- **What you will do**
Go through the listing and set it down exactly, leaving out its pictures.

Begin Information shown

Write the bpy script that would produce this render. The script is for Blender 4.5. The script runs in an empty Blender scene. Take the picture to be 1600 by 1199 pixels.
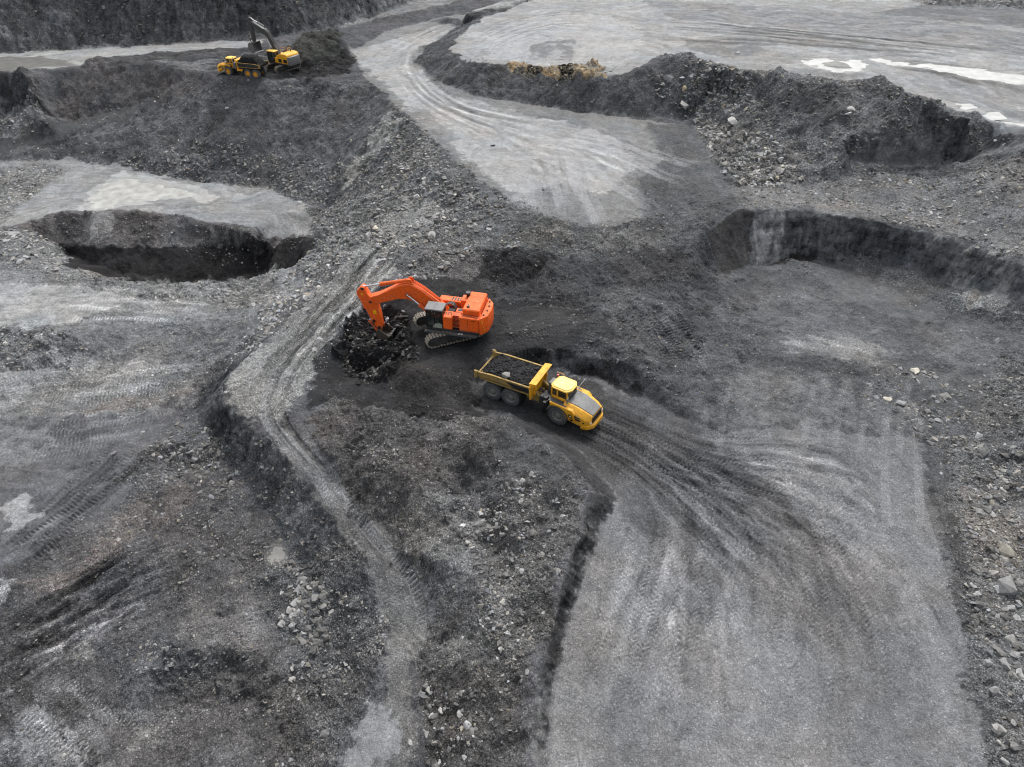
import bpy, bmesh, math, random
import numpy as np
from mathutils import Vector, Matrix, Euler
from mathutils.geometry import delaunay_2d_cdt

random.seed(7)
RNG = np.random.default_rng(11)
SC = bpy.context.scene
COL = SC.collection

# ---------------------------------------------------------------- camera
CAM_H, PITCH, FPX = 44.0, math.radians(40.0), 1067.0
cam_data = bpy.data.cameras.new('camera')
cam_data.sensor_width = 36.0
cam_data.lens = 36.0 * FPX / 1600.0
cam_data.clip_start, cam_data.clip_end = 0.5, 5000.0
cam = bpy.data.objects.new('camera', cam_data)
COL.objects.link(cam)
cam.location = (0, 0, CAM_H)
cam.rotation_euler = (math.pi / 2 - PITCH, 0, 0)
SC.camera = cam

# ---------------------------------------------------------------- sky, sun, exposure (overcast day)
SUN_EL, SUN_AZ = math.radians(54), math.radians(14)       # azimuth clockwise from +Y (away from the camera)
world = bpy.data.worlds.new('World')
SC.world = world
world.use_nodes = True
wn = world.node_tree
wn.nodes.clear()
wo = wn.nodes.new('ShaderNodeOutputWorld')
bg = wn.nodes.new('ShaderNodeBackground')
sky = wn.nodes.new('ShaderNodeTexSky')
sky.sky_type = 'NISHITA'
sky.sun_disc = False
sky.sun_elevation = SUN_EL
sky.sun_rotation = SUN_AZ
sky.air_density, sky.dust_density, sky.ozone_density = 1.0, 4.0, 1.0
hs = wn.nodes.new('ShaderNodeHueSaturation')
hs.inputs['Saturation'].default_value = 0.22                # a grey, clouded sky
wn.links.new(sky.outputs[0], hs.inputs['Color'])
wn.links.new(hs.outputs[0], bg.inputs[0])
bg.inputs[1].default_value = 0.15
wn.links.new(bg.outputs[0], wo.inputs[0])
sun_data = bpy.data.lights.new('sun', 'SUN')
sun_data.energy = 1.5
sun_data.angle = math.radians(16)
sun_data.color = (1.0, 0.97, 0.93)
sun = bpy.data.objects.new('sun', sun_data)
COL.objects.link(sun)
sd = Vector((math.sin(SUN_AZ) * math.cos(SUN_EL), math.cos(SUN_AZ) * math.cos(SUN_EL), math.sin(SUN_EL)))
sun.rotation_euler = sd.to_track_quat('Z', 'Y').to_euler()

SC.view_settings.view_transform = 'Standard'
SC.view_settings.look = 'None'
SC.view_settings.gamma = 1.0
SC.view_settings.exposure = 0.78
SC.view_settings.use_curve_mapping = False
SC.render.engine = 'CYCLES'
SC.cycles.max_bounces = 5
SC.cycles.diffuse_bounces = 2
SC.cycles.glossy_bounces = 2
SC.cycles.transmission_bounces = 4
SC.cycles.transparent_max_bounces = 6
SC.cycles.caustics_reflective = False
SC.cycles.caustics_refractive = False
SC.cycles.use_denoising = True
SC.cycles.denoiser = 'OPENIMAGEDENOISE'
SC.cycles.denoising_input_passes = 'RGB_ALBEDO_NORMAL'
SC.cycles.denoising_prefilter = 'ACCURATE'
SC.cycles.use_adaptive_sampling = False
SC.cycles.filter_width = 1.1


# ---------------------------------------------------------------- helpers: picture point -> point in the place
def ray(px, py):
    cx, cy = (px - 800.0) / FPX, (599.5 - py) / FPX
    cp, sp = math.cos(PITCH), math.sin(PITCH)
    return np.array([cx, cp + cy * sp, -sp + cy * cp])


def at_z(px, py, z):
    d = ray(px, py)
    t = (CAM_H - z) / -d[2]
    return d[0] * t, d[1] * t, z


def lin(v):
    v = np.asarray(v, dtype=float) / 255.0
    return np.where(v <= 0.04045, v / 12.92, ((v + 0.055) / 1.055) ** 2.4)


def tag(o, label=None, cat=None, group=None, kind=None):
    if label: o['label'] = label
    if cat: o['category'] = cat
    if group: o['group'] = group
    if kind: o['kind'] = kind
    return o


# ---------------------------------------------------------------- noise (vectorised)
def _hash(ix, iy, s):
    n = (ix.astype(np.int64) * 374761393 + iy.astype(np.int64) * 668265263 + int(s) * 974634777) & 0x7fffffff
    n = ((n ^ (n >> 13)) * 1274126177) & 0x7fffffff
    n = (n ^ (n >> 16)) & 0xffff
    return n.astype(np.float32) * np.float32(1 / 65535.0)


def vnoise(x, y, s=0):
    ix, iy = np.floor(x), np.floor(y)
    fx, fy = (x - ix).astype(np.float32), (y - iy).astype(np.float32)
    ux, uy = fx * fx * fx * (fx * (fx * 6 - 15) + 10), fy * fy * fy * (fy * (fy * 6 - 15) + 10)
    ix, iy = ix.astype(np.int64), iy.astype(np.int64)
    a, b, c, d = _hash(ix, iy, s), _hash(ix + 1, iy, s), _hash(ix, iy + 1, s), _hash(ix + 1, iy + 1, s)
    return ((a + (b - a) * ux) * (1 - uy) + (c + (d - c) * ux) * uy) * 2 - 1


def fbm(x, y, s=0, o=4, g=0.5):
    r, a, t = 0, 1.0, 0.0
    for k in range(o):
        r = r + a * vnoise(x * 0.8 + y * 0.6, -x * 0.6 + y * 0.8, s + k * 7)
        t += a * 0.6
        a *= g
        x, y = x * 2.03 + 3.1, y * 2.03 - 1.7
        x, y = x * 0.8 - y * 0.6, x * 0.6 + y * 0.8
    return r / t


def ridged(x, y, s=0, o=3):
    r, a, t = 0, 1.0, 0.0
    for k in range(o):
        n = 1 - np.abs(vnoise(x * 0.8 + y * 0.6, -x * 0.6 + y * 0.8, s + k * 5)) * 1.8
        r = r + a * n
        t += a
        a *= 0.5
        x, y = x * 2.1 + 1.3, y * 2.1 + 4.7
    return r / t


def worley(x, y, s=0):
    """distance to the nearest jittered point and a random value of that point's cell"""
    ix, iy = np.floor(x).astype(np.int64), np.floor(y).astype(np.int64)
    best = np.full(x.shape, 9.0, np.float32)
    val = np.zeros(x.shape, np.float32)
    for dx in (-1, 0, 1):
        for dy in (-1, 0, 1):
            cx, cy = ix + dx, iy + dy
            px = cx + _hash(cx, cy, s)
            py = cy + _hash(cx, cy, s + 51)
            d = ((px - x) ** 2 + (py - y) ** 2).astype(np.float32)
            m = d < best
            best = np.where(m, d, best)
            val = np.where(m, _hash(cx, cy, s + 97), val)
    return np.sqrt(best), val


def sstep(a, b, x):
    t = np.clip((x - a) / (b - a), 0, 1)
    return t * t * (3 - 2 * t)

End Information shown

- **Task response**
Write the bpy script that would produce this render. The script is for Blender 4.5. The script runs in an empty Blender scene. Take the picture to be 1600 by 1199 pixels.
import bpy, bmesh, math, random
import numpy as np
from mathutils import Vector, Matrix, Euler
from mathutils.geometry import delaunay_2d_cdt

random.seed(7)
RNG = np.random.default_rng(11)
SC = bpy.context.scene
COL = SC.collection

# ---------------------------------------------------------------- camera
CAM_H, PITCH, FPX = 44.0, math.radians(40.0), 1067.0
cam_data = bpy.data.cameras.new('camera')
cam_data.sensor_width = 36.0
cam_data.lens = 36.0 * FPX / 1600.0
cam_data.clip_start, cam_data.clip_end = 0.5, 5000.0
cam = bpy.data.objects.new('camera', cam_data)
COL.objects.link(cam)
cam.location = (0, 0, CAM_H)
cam.rotation_euler = (math.pi / 2 - PITCH, 0, 0)
SC.camera = cam

# ---------------------------------------------------------------- sky, sun, exposure (overcast day)
SUN_EL, SUN_AZ = math.radians(54), math.radians(14)       # azimuth clockwise from +Y (away from the camera)
world = bpy.data.worlds.new('World')
SC.world = world
world.use_nodes = True
wn = world.node_tree
wn.nodes.clear()
wo = wn.nodes.new('ShaderNodeOutputWorld')
bg = wn.nodes.new('ShaderNodeBackground')
sky = wn.nodes.new('ShaderNodeTexSky')
sky.sky_type = 'NISHITA'
sky.sun_disc = False
sky.sun_elevation = SUN_EL
sky.sun_rotation = SUN_AZ
sky.air_density, sky.dust_density, sky.ozone_density = 1.0, 4.0, 1.0
hs = wn.nodes.new('ShaderNodeHueSaturation')
hs.inputs['Saturation'].default_value = 0.22                # a grey, clouded sky
wn.links.new(sky.outputs[0], hs.inputs['Color'])
wn.links.new(hs.outputs[0], bg.inputs[0])
bg.inputs[1].default_value = 0.15
wn.links.new(bg.outputs[0], wo.inputs[0])
sun_data = bpy.data.lights.new('sun', 'SUN')
sun_data.energy = 1.5
sun_data.angle = math.radians(16)
sun_data.color = (1.0, 0.97, 0.93)
sun = bpy.data.objects.new('sun', sun_data)
COL.objects.link(sun)
sd = Vector((math.sin(SUN_AZ) * math.cos(SUN_EL), math.cos(SUN_AZ) * math.cos(SUN_EL), math.sin(SUN_EL)))
sun.rotation_euler = sd.to_track_quat('Z', 'Y').to_euler()

SC.view_settings.view_transform = 'Standard'
SC.view_settings.look = 'None'
SC.view_settings.gamma = 1.0
SC.view_settings.exposure = 0.78
SC.view_settings.use_curve_mapping = False
SC.render.engine = 'CYCLES'
SC.cycles.max_bounces = 5
SC.cycles.diffuse_bounces = 2
SC.cycles.glossy_bounces = 2
SC.cycles.transmission_bounces = 4
SC.cycles.transparent_max_bounces = 6
SC.cycles.caustics_reflective = False
SC.cycles.caustics_refractive = False
SC.cycles.use_denoising = True
SC.cycles.denoiser = 'OPENIMAGEDENOISE'
SC.cycles.denoising_input_passes = 'RGB_ALBEDO_NORMAL'
SC.cycles.denoising_prefilter = 'ACCURATE'
SC.cycles.use_adaptive_sampling = False
SC.cycles.filter_width = 1.1


# ---------------------------------------------------------------- helpers: picture point -> point in the place
def ray(px, py):
    cx, cy = (px - 800.0) / FPX, (599.5 - py) / FPX
    cp, sp = math.cos(PITCH), math.sin(PITCH)
    return np.array([cx, cp + cy * sp, -sp + cy * cp])


def at_z(px, py, z):
    d = ray(px, py)
    t = (CAM_H - z) / -d[2]
    return d[0] * t, d[1] * t, z


def lin(v):
    v = np.asarray(v, dtype=float) / 255.0
    return np.where(v <= 0.04045, v / 12.92, ((v + 0.055) / 1.055) ** 2.4)


def tag(o, label=None, cat=None, group=None, kind=None):
    if label: o['label'] = label
    if cat: o['category'] = cat
    if group: o['group'] = group
    if kind: o['kind'] = kind
    return o


# ---------------------------------------------------------------- noise (vectorised)
def _hash(ix, iy, s):
    n = (ix.astype(np.int64) * 374761393 + iy.astype(np.int64) * 668265263 + int(s) * 974634777) & 0x7fffffff
    n = ((n ^ (n >> 13)) * 1274126177) & 0x7fffffff
    n = (n ^ (n >> 16)) & 0xffff
    return n.astype(np.float32) * np.float32(1 / 65535.0)


def vnoise(x, y, s=0):
    ix, iy = np.floor(x), np.floor(y)
    fx, fy = (x - ix).astype(np.float32), (y - iy).astype(np.float32)
    ux, uy = fx * fx * fx * (fx * (fx * 6 - 15) + 10), fy * fy * fy * (fy * (fy * 6 - 15) + 10)
    ix, iy = ix.astype(np.int64), iy.astype(np.int64)
    a, b, c, d = _hash(ix, iy, s), _hash(ix + 1, iy, s), _hash(ix, iy + 1, s), _hash(ix + 1, iy + 1, s)
    return ((a + (b - a) * ux) * (1 - uy) + (c + (d - c) * ux) * uy) * 2 - 1


def fbm(x, y, s=0, o=4, g=0.5):
    r, a, t = 0, 1.0, 0.0
    for k in range(o):
        r = r + a * vnoise(x * 0.8 + y * 0.6, -x * 0.6 + y * 0.8, s + k * 7)
        t += a * 0.6
        a *= g
        x, y = x * 2.03 + 3.1, y * 2.03 - 1.7
        x, y = x * 0.8 - y * 0.6, x * 0.6 + y * 0.8
    return r / t


def ridged(x, y, s=0, o=3):
    r, a, t = 0, 1.0, 0.0
    for k in range(o):
        n = 1 - np.abs(vnoise(x * 0.8 + y * 0.6, -x * 0.6 + y * 0.8, s + k * 5)) * 1.8
        r = r + a * n
        t += a
        a *= 0.5
        x, y = x * 2.1 + 1.3, y * 2.1 + 4.7
    return r / t


def worley(x, y, s=0):
    """distance to the nearest jittered point and a random value of that point's cell"""
    ix, iy = np.floor(x).astype(np.int64), np.floor(y).astype(np.int64)
    best = np.full(x.shape, 9.0, np.float32)
    val = np.zeros(x.shape, np.float32)
    for dx in (-1, 0, 1):
        for dy in (-1, 0, 1):
            cx, cy = ix + dx, iy + dy
            px = cx + _hash(cx, cy, s)
            py = cy + _hash(cx, cy, s + 51)
            d = ((px - x) ** 2 + (py - y) ** 2).astype(np.float32)
            m = d < best
            best = np.where(m, d, best)
            val = np.where(m, _hash(cx, cy, s + 97), val)
    return np.sqrt(best), val


def sstep(a, b, x):
    t = np.clip((x - a) / (b - a), 0, 1)
    return t * t * (3 - 2 * t)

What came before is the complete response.